One of my favorite blogs is a curmudgeon from a city I used to live in reporting on the gangs there. It’s his entire life and he’s been at it for probably 20 years now.

Even subjects that aren’t local interest are usually produced at a loss. Forums can often attract subject matter experts who discuss issues like this effectively altruistically (vs. platforms like YouTube where it almost always a commercial interest). The general trend is for these communities to fall apart as new users alienate the subject matter experts by being uneducated, presumptuous, and impolite (usually in that order).

Given the comparatively lax moderation of Hacker News, I’m surprised it has held out as long as it has. It’s nowhere near as good as it was even five years ago, but it’s still one of the only online spaces I visit everyday. There are a lot of people here (older guys especially) who could be doing anything else with their time, but spend at least a portion of it providing the discussion that makes this place so interesting to visit.
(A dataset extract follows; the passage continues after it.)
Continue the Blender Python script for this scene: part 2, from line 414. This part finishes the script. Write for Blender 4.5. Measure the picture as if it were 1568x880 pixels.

This is a dynamic you also see in education; anyone qualified to work as a journalist could probably make more money doing something else (“Those who can’t do, teach,”), so you select for a group that is either incompetent to be reporting on the stories they are covering, technically competent but unreliable because they grift to subsidize the field’s lower earning potential, or are technically competent but independently wealthy and thus potentially unaware of certain issues.